Of course, the entire population of California can't move to, say, Texas but the ones able to afford to up sticks and move will. Also, those with the right skills will be able to get jobs. Those who can't, well... you can't help everyone, right? The rump-state might not be able to afford schools or police or fire fighters but, hey, life's tough.
 
Federal assistance for law enforcement may be a double-edged sword. I'm familiar with a couple of examples that had/have problems.
Way back in the 70s, there was a program called "LEAP" or Law Enforcement Assistance Program. Some acronym to that effect...It may have been Law Enforcement Educational Assistance or something... I forget. I confess I don't know if this plan was Republican or Democratic in origin or maybe, back then, even a bipartisan one!
At any rate, it provided a wide range of financial assistance to law enforcement agencies. The idea was to upgrade the equipment and materials for smaller departments, and also to provide educational assistance to officers to obtain college credits and degrees.

On the education side, huge numbers of officers were essentially paid to take college courses and to get degrees ranging from Associates to Masters. One of our present sergeants holds a Masters from this program.
The idea being to "professionalize" the police sector. Results were mixed. With many colleges wanting to reap the benefits of the Federal largess, but not having specific "criminal justice" curricula, they hired a lot of ex-cops to teach courses.
As might be expected, with everyone getting Federal money and everybody on the same team so to speak...Degrees were easily obtained and the quality of education suspect.
The sergeant I spoke of could only just write a report decently when he was working for me....

In regards to upgrading equipment... This was initially a great thing for lots of small, cash-strapped departments. Federal money flowed and new cars, radios, weapons, and other goodies were purchased. Officers were hired.
However, like all such programs, if you wanted to keep the money flowing you had to keep buying. To show you needed it.
So, I'm familiar with local departments that found themselves sort of overflowing with new toys of all sorts, and unable to use it all...
As well, officers hired under the program lived under the cloud of having funding cut off at any time due to administration change or whatever.
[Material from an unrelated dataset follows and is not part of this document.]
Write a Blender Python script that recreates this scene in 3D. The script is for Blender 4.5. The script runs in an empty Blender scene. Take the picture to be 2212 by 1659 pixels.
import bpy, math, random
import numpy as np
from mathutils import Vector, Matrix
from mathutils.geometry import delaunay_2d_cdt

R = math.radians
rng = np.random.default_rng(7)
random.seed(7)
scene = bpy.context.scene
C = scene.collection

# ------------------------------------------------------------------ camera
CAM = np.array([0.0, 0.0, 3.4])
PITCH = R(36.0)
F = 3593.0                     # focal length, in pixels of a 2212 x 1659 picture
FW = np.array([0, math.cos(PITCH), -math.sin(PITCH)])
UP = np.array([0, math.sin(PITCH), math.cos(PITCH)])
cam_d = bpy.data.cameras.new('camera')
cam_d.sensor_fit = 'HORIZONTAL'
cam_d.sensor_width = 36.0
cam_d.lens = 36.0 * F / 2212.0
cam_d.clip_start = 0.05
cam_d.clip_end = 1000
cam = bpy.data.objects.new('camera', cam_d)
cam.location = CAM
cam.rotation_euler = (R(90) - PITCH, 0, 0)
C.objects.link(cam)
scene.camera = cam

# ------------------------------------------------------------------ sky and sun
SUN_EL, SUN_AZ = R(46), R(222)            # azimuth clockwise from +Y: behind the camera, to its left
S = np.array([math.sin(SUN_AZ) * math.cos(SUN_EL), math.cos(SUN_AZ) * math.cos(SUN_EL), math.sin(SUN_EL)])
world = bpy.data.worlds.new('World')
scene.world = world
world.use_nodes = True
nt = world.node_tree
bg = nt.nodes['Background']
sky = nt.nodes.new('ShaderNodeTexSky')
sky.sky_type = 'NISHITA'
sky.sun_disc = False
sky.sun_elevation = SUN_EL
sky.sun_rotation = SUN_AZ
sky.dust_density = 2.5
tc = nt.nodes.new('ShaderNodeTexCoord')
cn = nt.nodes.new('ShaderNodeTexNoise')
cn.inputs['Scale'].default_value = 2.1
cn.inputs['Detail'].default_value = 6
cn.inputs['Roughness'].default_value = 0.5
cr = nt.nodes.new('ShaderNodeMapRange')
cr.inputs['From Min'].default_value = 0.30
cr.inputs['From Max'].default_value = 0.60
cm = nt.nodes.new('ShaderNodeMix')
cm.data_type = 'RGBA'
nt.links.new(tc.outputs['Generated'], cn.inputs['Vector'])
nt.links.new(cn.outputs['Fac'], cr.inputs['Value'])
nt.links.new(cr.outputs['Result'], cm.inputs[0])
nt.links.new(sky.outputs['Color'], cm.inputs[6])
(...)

Currently, we have the phenomenon of "Shared drug interdiction funds". Basically, departments recieve monies dependent upon drug seizures and arrests that take place. The Feds decided that if say... A million dollars worth of drugs and drug-related cash were seized in a particular county, then the county should reap the rewards of those seizures and recieve federal money.
This leads, as one might expect, to very suspect enforcement, since the drug trade effectively provides funding for the police trade. According to a Time article from a couple of years ago, there are small departments all over rural America that are essentially being kept afloat by these federal rewards.
 
And since the lowering of the ratio, performance has increased how much?

In my school district the dropout rate was halved and the proportion moving on to college increased as well. Other school districts may have had dissimilar results.

No, it makes no sense at all. Illinois and California were in terrible shape prior to the recession. They won't recover when the economy does. California in particular votes down every single tax increase while demanding more and more government services. Why should the rest of the country have to pay for California services the voters of California refuse to pay for? Didn't you just vote "no" on a cigarette tax hike?

It's a bad, bad, bad idea for the federal government to bail out states.

Before the recession California was able to pay for its schools. Other areas of the state government were completely screwed over by incompetence but the schools were always paid for.

And while I voted against the cigarette tax last November I voted for a local property tax increase because it was specifically for schools. It did pass.